D'une capacité officielle de 405 places, la prison de Forest hébergeait 706 détenus lors de la visite du CPT. D'une capacité de 395 places, l'établissement d'Andenne comptait 425 détenus lors de la visite.
La Comité reste convaincu que la mise à disposition de places d'emprisonnement supplémentaires ne constitue pas la seule réponse au problème de surpopulation."Il y a tout lieu de craindre que les dispositions prises ou annoncées par les autorités belges ne seront pas suffisantes", ajoute-t-il.
De l'avis du CPT, les conditions de détention à Forest, notamment dans deux ailes, peuvent être considérées comme s'apparentant à un traitement inhumain et dégradant pour les détenus qui y sont soumis. A Andenne, les conditions matérielles étaient tout à fait satisfaisantes.
Pour les deux prisons, le CPT fait état d'allégations de détenus relatives à l'usage de propos désobligeants et d'injures voire de propos racistes de la part de membres du personnel. Il rappelle que ces comportements sont condamnables. Il revient également sur quelques cas particuliers, "dénotant un esprit de vengeance".
Tant à Forest qu'à Andenne, le CPT est frappé par le nombre restreint de membres du personnel de surveillance en contact direct avec les détenus. "La prison (d'Andenne) n'est sûre ni pour les détenus ni pour le personnel", résume le Comité, faisant écho aux avis du personnel.
Au sujet des grèves, le CPT constate une nouvelle fois que sa recommandation d'instaurer un service garanti n'a pas été suivi. "Et les forces de l'ordre ne sont pas formées à la maîtrise et à la gestion d'établissements pénitentiaires", souligne-t-il.
Le Comité P dénonce les interventions policières dans les prisons lors de grèves
Le Comité P, qui contrôle les services de police, estime que les agents ne doivent intervenir dans les prisons que si des troubles menacent, ressort-il du dernier rapport annuel du Comité P. C'est ce qu'écrit jeudi De Standaard. "Nous pensons que la police ne doit intervenir lors d'une grève dans les prisons que s'il est question de troubles ou que si on en prévoit et que le personnel de la prison ne peut pas y faire face", précise le Comité P. Actuellement, des policiers locaux ou fédéraux prennent la relève des gardiens de prison quand ceux-ci partent en grève.
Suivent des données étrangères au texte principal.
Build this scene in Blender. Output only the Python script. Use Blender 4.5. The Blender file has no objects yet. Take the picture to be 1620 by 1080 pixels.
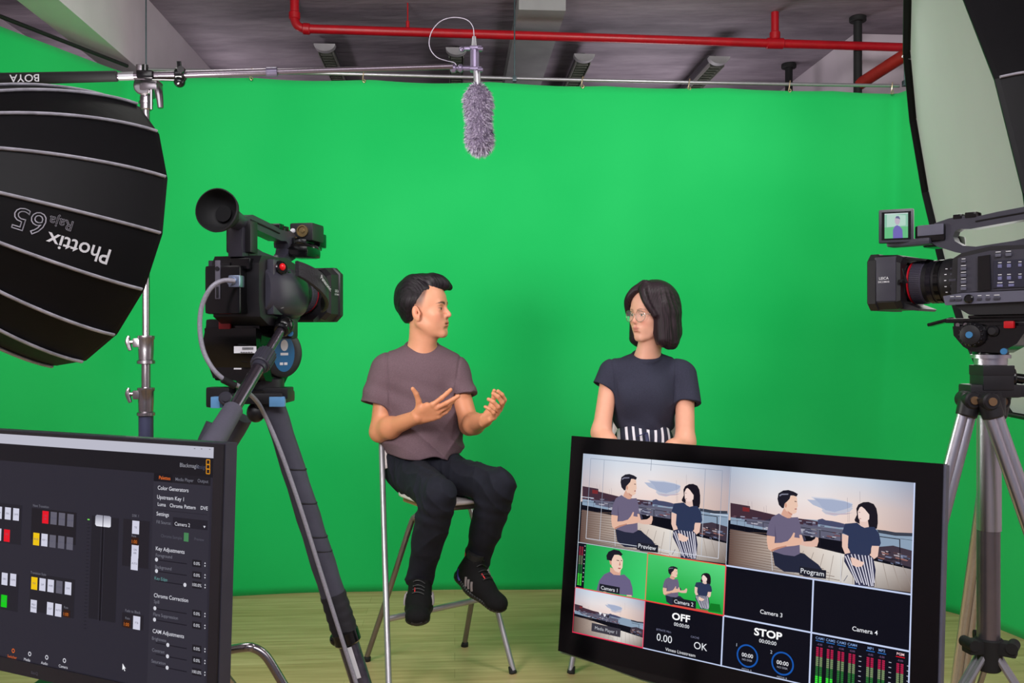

"Une grève, ce n'est pas la même chose que des émeutes", poursuit le Comité P. "Si ce n'est pas nécessaire au maintien de l'ordre, les polices locale et fédérale ne devraient plus intervenir dans les prisons. La problématique devrait être abordée via une circulaire ministérielle."
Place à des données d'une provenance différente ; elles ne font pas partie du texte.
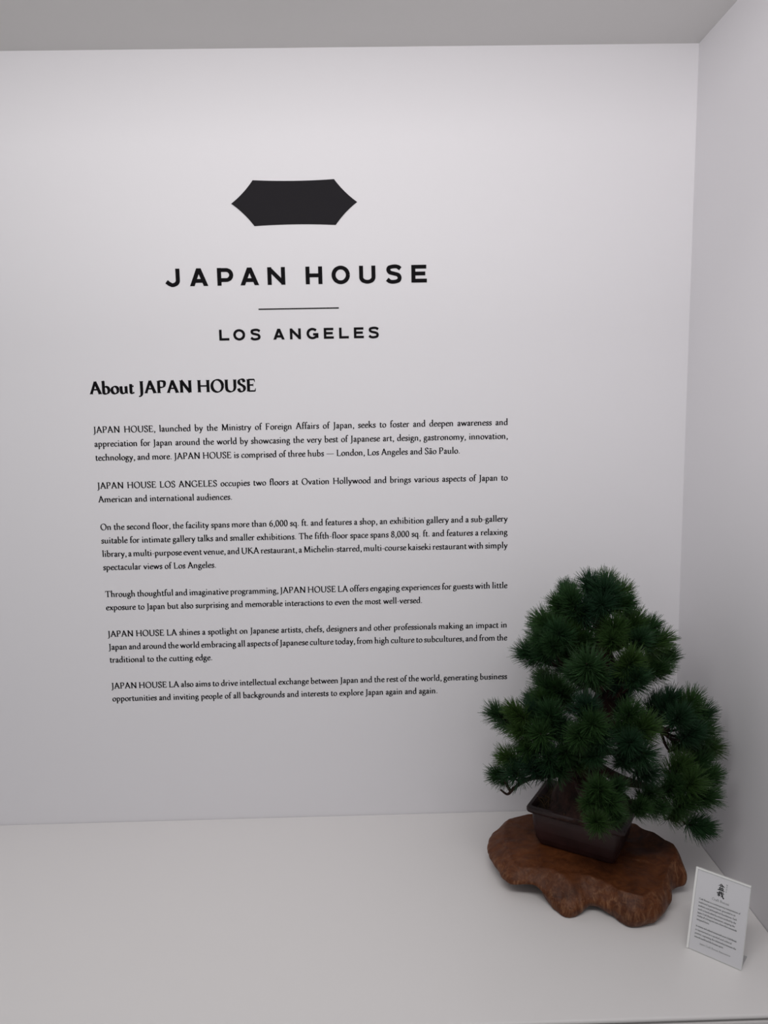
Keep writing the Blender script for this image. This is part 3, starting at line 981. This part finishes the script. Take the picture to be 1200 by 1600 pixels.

La ministre de l'Intérieur, Joëlle Milquet, abonde dans le sens de la vision du Comité P.
Les syndicats de police pour un service minimum en cas de grève
"Nous sommes satisfaits que le Comité P partage notre position", se réjouit Vincent Gilles, président national du Syndicat libre de la Fonction publique (SLFP)-Police. "La police est envoyée de manière excessive en milieu carcéral lors de grèves du personnel."
Les syndicats plaident dès lors pour l'introduction d'un service minimum dans les prisons, afin d'assurer la sécurité des prisonniers notamment. "Le conseil européen de vigilance est également arrivé à cette conclusion", ajoute Vincent Gilles. "Ce service minimum existe déjà au sein de la police et nous n'hésitons pourtant pas à déposer des préavis de grève pour nous faire entendre. Les autorités politiques doivent désormais prendre leurs responsabilités."
Le Syndicat National du Personnel de police et de Sécurité (SNPS) souhaite également combler "le fossé" entre les syndicats et le ministère de la Justice, en désaccord sur les tâches exercées par la police en cas de grève. "Il existe un protocole d'accord entre les agents pénitentiaires et les autorités compétentes, dont la police, prévoyant la marche à suivre en cas de préavis de grève", explique Gert Cockx, président national du SNPS. "Mais cela n'empêche pas les grèves sauvages. Le service minimum est donc une nécessité."